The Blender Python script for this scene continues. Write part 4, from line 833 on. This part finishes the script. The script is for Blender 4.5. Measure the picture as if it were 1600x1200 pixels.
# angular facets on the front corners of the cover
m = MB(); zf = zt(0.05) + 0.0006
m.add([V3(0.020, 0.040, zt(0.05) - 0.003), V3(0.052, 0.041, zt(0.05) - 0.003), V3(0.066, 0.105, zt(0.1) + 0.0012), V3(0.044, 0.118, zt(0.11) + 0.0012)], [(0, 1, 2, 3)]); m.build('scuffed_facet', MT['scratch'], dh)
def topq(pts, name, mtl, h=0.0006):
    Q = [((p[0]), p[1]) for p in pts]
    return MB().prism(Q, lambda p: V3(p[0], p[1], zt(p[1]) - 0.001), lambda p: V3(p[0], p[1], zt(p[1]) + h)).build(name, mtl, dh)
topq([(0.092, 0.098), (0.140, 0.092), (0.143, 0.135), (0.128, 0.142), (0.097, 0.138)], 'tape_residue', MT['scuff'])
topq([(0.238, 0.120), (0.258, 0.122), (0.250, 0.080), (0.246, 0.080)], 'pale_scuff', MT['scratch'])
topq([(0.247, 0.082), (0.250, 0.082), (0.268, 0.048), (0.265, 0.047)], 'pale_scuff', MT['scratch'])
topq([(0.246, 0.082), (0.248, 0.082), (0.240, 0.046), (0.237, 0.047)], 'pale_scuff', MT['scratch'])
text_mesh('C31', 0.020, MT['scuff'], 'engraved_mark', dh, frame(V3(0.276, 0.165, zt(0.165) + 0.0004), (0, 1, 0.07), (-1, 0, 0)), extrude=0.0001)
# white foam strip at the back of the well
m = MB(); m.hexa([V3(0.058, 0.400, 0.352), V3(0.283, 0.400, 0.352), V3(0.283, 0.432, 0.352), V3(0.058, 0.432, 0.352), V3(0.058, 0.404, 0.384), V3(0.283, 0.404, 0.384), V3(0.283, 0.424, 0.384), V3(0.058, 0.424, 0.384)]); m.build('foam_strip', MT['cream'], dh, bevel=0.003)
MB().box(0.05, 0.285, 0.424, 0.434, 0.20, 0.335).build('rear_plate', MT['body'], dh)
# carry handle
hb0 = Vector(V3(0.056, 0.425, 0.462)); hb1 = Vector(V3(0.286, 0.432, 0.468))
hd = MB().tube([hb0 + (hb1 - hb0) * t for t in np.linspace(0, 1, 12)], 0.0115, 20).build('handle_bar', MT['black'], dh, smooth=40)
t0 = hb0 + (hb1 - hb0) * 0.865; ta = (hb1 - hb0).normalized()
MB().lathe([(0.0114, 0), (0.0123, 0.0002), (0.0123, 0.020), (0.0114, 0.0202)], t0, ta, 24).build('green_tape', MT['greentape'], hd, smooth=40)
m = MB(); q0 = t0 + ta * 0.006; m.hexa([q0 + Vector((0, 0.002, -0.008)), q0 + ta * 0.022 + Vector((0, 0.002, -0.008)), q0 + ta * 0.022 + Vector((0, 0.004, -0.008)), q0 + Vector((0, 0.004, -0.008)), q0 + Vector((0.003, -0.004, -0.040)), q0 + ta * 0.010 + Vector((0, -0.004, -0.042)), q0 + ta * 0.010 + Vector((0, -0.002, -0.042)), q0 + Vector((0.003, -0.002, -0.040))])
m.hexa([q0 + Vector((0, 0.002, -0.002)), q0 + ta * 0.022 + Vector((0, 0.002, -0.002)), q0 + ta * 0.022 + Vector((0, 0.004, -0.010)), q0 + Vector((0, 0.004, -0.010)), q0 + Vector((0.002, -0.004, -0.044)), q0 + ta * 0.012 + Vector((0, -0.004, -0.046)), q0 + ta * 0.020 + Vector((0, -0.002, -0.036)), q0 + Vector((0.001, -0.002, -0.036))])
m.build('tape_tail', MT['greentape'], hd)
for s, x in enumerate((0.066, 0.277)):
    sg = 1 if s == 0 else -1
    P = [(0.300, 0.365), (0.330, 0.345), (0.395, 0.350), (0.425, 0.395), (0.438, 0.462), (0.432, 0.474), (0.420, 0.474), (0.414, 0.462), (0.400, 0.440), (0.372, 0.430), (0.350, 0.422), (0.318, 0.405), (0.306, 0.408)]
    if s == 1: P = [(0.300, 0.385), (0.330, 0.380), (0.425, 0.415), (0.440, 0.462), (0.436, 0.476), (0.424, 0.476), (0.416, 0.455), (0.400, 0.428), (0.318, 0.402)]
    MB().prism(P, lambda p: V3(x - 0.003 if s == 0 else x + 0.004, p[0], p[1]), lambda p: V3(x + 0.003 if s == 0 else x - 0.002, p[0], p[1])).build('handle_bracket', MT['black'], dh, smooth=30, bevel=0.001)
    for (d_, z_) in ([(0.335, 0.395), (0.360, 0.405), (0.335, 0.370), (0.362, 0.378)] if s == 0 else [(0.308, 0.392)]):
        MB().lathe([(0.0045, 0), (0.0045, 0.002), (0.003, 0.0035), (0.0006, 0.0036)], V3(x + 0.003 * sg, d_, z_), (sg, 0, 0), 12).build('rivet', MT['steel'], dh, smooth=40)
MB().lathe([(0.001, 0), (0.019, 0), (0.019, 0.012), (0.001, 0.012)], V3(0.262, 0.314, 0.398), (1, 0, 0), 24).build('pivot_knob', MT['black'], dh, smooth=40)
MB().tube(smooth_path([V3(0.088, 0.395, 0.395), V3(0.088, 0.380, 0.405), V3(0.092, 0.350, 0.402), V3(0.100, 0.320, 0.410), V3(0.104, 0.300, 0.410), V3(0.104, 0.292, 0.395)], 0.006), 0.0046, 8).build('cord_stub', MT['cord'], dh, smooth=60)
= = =
PROBLEM.
Using the data above, repeat every line exactly.

FINAL RESULT.
The Blender Python script for this scene continues. Write part 4, from line 833 on. This part finishes the script. The script is for Blender 4.5. Measure the picture as if it were 1600x1200 pixels.
# angular facets on the front corners of the cover
m = MB(); zf = zt(0.05) + 0.0006
m.add([V3(0.020, 0.040, zt(0.05) - 0.003), V3(0.052, 0.041, zt(0.05) - 0.003), V3(0.066, 0.105, zt(0.1) + 0.0012), V3(0.044, 0.118, zt(0.11) + 0.0012)], [(0, 1, 2, 3)]); m.build('scuffed_facet', MT['scratch'], dh)
def topq(pts, name, mtl, h=0.0006):
    Q = [((p[0]), p[1]) for p in pts]
    return MB().prism(Q, lambda p: V3(p[0], p[1], zt(p[1]) - 0.001), lambda p: V3(p[0], p[1], zt(p[1]) + h)).build(name, mtl, dh)
topq([(0.092, 0.098), (0.140, 0.092), (0.143, 0.135), (0.128, 0.142), (0.097, 0.138)], 'tape_residue', MT['scuff'])
topq([(0.238, 0.120), (0.258, 0.122), (0.250, 0.080), (0.246, 0.080)], 'pale_scuff', MT['scratch'])
topq([(0.247, 0.082), (0.250, 0.082), (0.268, 0.048), (0.265, 0.047)], 'pale_scuff', MT['scratch'])
topq([(0.246, 0.082), (0.248, 0.082), (0.240, 0.046), (0.237, 0.047)], 'pale_scuff', MT['scratch'])
text_mesh('C31', 0.020, MT['scuff'], 'engraved_mark', dh, frame(V3(0.276, 0.165, zt(0.165) + 0.0004), (0, 1, 0.07), (-1, 0, 0)), extrude=0.0001)
# white foam strip at the back of the well
m = MB(); m.hexa([V3(0.058, 0.400, 0.352), V3(0.283, 0.400, 0.352), V3(0.283, 0.432, 0.352), V3(0.058, 0.432, 0.352), V3(0.058, 0.404, 0.384), V3(0.283, 0.404, 0.384), V3(0.283, 0.424, 0.384), V3(0.058, 0.424, 0.384)]); m.build('foam_strip', MT['cream'], dh, bevel=0.003)
MB().box(0.05, 0.285, 0.424, 0.434, 0.20, 0.335).build('rear_plate', MT['body'], dh)
# carry handle
hb0 = Vector(V3(0.056, 0.425, 0.462)); hb1 = Vector(V3(0.286, 0.432, 0.468))
hd = MB().tube([hb0 + (hb1 - hb0) * t for t in np.linspace(0, 1, 12)], 0.0115, 20).build('handle_bar', MT['black'], dh, smooth=40)
t0 = hb0 + (hb1 - hb0) * 0.865; ta = (hb1 - hb0).normalized()
MB().lathe([(0.0114, 0), (0.0123, 0.0002), (0.0123, 0.020), (0.0114, 0.0202)], t0, ta, 24).build('green_tape', MT['greentape'], hd, smooth=40)
m = MB(); q0 = t0 + ta * 0.006; m.hexa([q0 + Vector((0, 0.002, -0.008)), q0 + ta * 0.022 + Vector((0, 0.002, -0.008)), q0 + ta * 0.022 + Vector((0, 0.004, -0.008)), q0 + Vector((0, 0.004, -0.008)), q0 + Vector((0.003, -0.004, -0.040)), q0 + ta * 0.010 + Vector((0, -0.004, -0.042)), q0 + ta * 0.010 + Vector((0, -0.002, -0.042)), q0 + Vector((0.003, -0.002, -0.040))])
m.hexa([q0 + Vector((0, 0.002, -0.002)), q0 + ta * 0.022 + Vector((0, 0.002, -0.002)), q0 + ta * 0.022 + Vector((0, 0.004, -0.010)), q0 + Vector((0, 0.004, -0.010)), q0 + Vector((0.002, -0.004, -0.044)), q0 + ta * 0.012 + Vector((0, -0.004, -0.046)), q0 + ta * 0.020 + Vector((0, -0.002, -0.036)), q0 + Vector((0.001, -0.002, -0.036))])
m.build('tape_tail', MT['greentape'], hd)
for s, x in enumerate((0.066, 0.277)):
    sg = 1 if s == 0 else -1
    P = [(0.300, 0.365), (0.330, 0.345), (0.395, 0.350), (0.425, 0.395), (0.438, 0.462), (0.432, 0.474), (0.420, 0.474), (0.414, 0.462), (0.400, 0.440), (0.372, 0.430), (0.350, 0.422), (0.318, 0.405), (0.306, 0.408)]
    if s == 1: P = [(0.300, 0.385), (0.330, 0.380), (0.425, 0.415), (0.440, 0.462), (0.436, 0.476), (0.424, 0.476), (0.416, 0.455), (0.400, 0.428), (0.318, 0.402)]
    MB().prism(P, lambda p: V3(x - 0.003 if s == 0 else x + 0.004, p[0], p[1]), lambda p: V3(x + 0.003 if s == 0 else x - 0.002, p[0], p[1])).build('handle_bracket', MT['black'], dh, smooth=30, bevel=0.001)
    for (d_, z_) in ([(0.335, 0.395), (0.360, 0.405), (0.335, 0.370), (0.362, 0.378)] if s == 0 else [(0.308, 0.392)]):
        MB().lathe([(0.0045, 0), (0.0045, 0.002), (0.003, 0.0035), (0.0006, 0.0036)], V3(x + 0.003 * sg, d_, z_), (sg, 0, 0), 12).build('rivet', MT['steel'], dh, smooth=40)
MB().lathe([(0.001, 0), (0.019, 0), (0.019, 0.012), (0.001, 0.012)], V3(0.262, 0.314, 0.398), (1, 0, 0), 24).build('pivot_knob', MT['black'], dh, smooth=40)
MB().tube(smooth_path([V3(0.088, 0.395, 0.395), V3(0.088, 0.380, 0.405), V3(0.092, 0.350, 0.402), V3(0.100, 0.320, 0.410), V3(0.104, 0.300, 0.410), V3(0.104, 0.292, 0.395)], 0.006), 0.0046, 8).build('cord_stub', MT['cord'], dh, smooth=60)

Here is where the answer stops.